Legal definitions: Notary Law

Legal definitions: Notary Law2017-08-10T09:41:35+00:00

escritura

The word escritura occurs in property transactions frequently also as escritura pública. It simply translates as a notarised document. It is the notarised property sales contract. This notarised sales contract has the same function in Spanish legal transactions as a document of ownership. This viewpoint, while not entirely correct, serves as a useful paradigm. Do not confuse Escritura with a Private contract.

primera copia

Is the first certified copy of any public document, e.g. escritura or will (testamento).

testamento

Wills in Spain are notarised. These can be drawn up quite easily with a Spanish notary in two languages. However, caution is required since the notary might not be familiar with applicable law in your home country. Great difficulties can arise from such contradictions regarding wills.
In Spain, joint wills are not possible. Handwritten wills are however possible, but not very common. Before drawing up a will in Spain a consultation with a lawyer knowledgeable in this area is essential.

declaración de herencia or declaración de heredero (certificate of inheritance or bequest)

This document is necessary in case of death where Spanish property is involved and can be obtained from the appropriate probate court, if the death certificate is presented and certain other questions answered. However, with deaths of most European citizens, their home statutes may still apply. The district court of the last domicile of the deceased is relevant and a death certificate should be requested. This is to be translated officially and a seal of Apostille applied to comply with Spanish law. If a Spanish will is presented, then the notarised inheritance acceptance (aceptación de herencia) can take place without the certificate
of inheritance.

declaración de ultimas voluntades (Certificate of Absence of a Spanish will)

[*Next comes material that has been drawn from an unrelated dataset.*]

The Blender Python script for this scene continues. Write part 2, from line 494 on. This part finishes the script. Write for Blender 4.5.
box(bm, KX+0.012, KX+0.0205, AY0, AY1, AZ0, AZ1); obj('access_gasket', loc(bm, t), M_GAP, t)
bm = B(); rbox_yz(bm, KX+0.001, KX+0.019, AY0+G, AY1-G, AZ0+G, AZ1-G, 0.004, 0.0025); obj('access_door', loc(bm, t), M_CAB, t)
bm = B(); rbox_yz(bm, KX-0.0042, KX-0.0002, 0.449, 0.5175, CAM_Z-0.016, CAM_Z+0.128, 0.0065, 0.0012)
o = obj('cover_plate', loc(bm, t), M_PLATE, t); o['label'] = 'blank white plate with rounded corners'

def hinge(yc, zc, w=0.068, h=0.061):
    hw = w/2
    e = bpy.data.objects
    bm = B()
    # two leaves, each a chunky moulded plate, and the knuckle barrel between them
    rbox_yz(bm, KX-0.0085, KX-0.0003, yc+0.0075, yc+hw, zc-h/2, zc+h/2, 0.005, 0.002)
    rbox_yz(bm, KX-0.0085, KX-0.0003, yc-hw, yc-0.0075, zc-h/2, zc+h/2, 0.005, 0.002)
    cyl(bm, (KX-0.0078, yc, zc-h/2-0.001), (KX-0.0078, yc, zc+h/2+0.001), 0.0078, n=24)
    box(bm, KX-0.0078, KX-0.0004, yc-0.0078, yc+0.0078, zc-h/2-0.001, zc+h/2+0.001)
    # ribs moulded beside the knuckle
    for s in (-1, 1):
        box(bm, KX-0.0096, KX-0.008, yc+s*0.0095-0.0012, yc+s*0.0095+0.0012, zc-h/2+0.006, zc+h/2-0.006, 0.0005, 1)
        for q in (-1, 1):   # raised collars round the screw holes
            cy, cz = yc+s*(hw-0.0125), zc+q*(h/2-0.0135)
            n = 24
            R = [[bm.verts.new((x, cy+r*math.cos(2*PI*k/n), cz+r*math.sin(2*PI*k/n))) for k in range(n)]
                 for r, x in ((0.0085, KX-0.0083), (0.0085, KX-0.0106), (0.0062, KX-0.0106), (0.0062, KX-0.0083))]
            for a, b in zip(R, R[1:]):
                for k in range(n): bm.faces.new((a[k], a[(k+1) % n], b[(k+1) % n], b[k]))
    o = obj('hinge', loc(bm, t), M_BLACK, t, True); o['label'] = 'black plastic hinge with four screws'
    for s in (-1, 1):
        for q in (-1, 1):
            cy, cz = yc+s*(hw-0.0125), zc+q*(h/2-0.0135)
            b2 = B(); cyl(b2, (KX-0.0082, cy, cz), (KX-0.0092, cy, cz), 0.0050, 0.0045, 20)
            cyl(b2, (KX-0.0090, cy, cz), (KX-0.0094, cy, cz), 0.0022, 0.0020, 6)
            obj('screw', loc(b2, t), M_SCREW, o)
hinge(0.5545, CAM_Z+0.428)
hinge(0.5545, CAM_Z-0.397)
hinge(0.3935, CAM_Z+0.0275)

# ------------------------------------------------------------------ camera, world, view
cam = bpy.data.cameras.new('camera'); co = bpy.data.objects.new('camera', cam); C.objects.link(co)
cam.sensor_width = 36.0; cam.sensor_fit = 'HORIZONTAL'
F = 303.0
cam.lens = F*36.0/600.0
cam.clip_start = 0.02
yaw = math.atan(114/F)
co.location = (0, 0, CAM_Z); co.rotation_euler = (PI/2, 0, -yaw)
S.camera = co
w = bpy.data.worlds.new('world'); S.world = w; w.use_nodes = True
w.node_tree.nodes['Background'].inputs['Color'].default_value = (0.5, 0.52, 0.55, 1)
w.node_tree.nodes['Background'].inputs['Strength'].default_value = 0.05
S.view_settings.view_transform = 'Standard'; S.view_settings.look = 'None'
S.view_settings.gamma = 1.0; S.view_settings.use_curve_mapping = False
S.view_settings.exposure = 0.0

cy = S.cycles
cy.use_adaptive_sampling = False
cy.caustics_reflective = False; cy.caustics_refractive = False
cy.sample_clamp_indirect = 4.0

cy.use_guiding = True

With every acceptance of inheritance a certificate obtained from the local office of the Spanish Ministry of Justice must be presented. There is a central will registry in Spain. If the bequeather has at any time made a will before a Spanish notary, then this can be located. Occasionally one can be surprised by finding a long-forgotten and superseded Spanish will.
Then the Notary must decide which is the most recent and therefore valid document. If no Spanish will is present, one must prove this fact by presentation of the certificate of Absence.

Apostilla (legalisation certificate)

In 1962, the Hague Convention states that an Apostille certificate authenticates the signature of the public official who has signed the document in your home state. The Apostille certificate confirms the person that signed the document has the authority to do so and that the document should therefore be recognised as legal without further evidence in another member state. A member state is any country which has joined the Hague Convention.

traducciones juradas (= official translations)

These are frequently required for legal transactions e.g. in property and inheritance matters as well as in other legal matters in Spain.. Translations from ordinary translation agencies, without an official stamp, are not recognized. In Spain, this authorization is given by the Ministry of Justice in Madrid. Official translations are also needed to receive an inheritance, when the certificate of inheritance must be translated into Spanish. Where no international (if multilingual) death certificate is present, then a national death certificate must be officially translated. More information can be obtained from the qualified translator, Ramon López: www.ralogo.com

asiento

This is a kind of pre –certification which can secure your right to the property registration, but whose validity is limited. There will be a confirmation in the daily report (=protocolo diario) of the land registry office that an entry-requiring procedure, has been taken out, for example an escritura serving as a purchase contract. This procedure called‚ ’asiento de presentación’ gives a 60-day protection and waiting period (extendable up to 180 days) in favour of the person entitled in the document. There is also asiento (de presentación) via fax. The notary sends these upon request of one party and not automatically to the land registry office. This also is a kind of pre –certification, which protects the buyer for a period of ten days. Within these ten days the original document must be submitted to obtain the full 60 day asiento. These protective instruments are useful, but must be applied for and then followed up by the attorney or a Gestoria (tramitacion).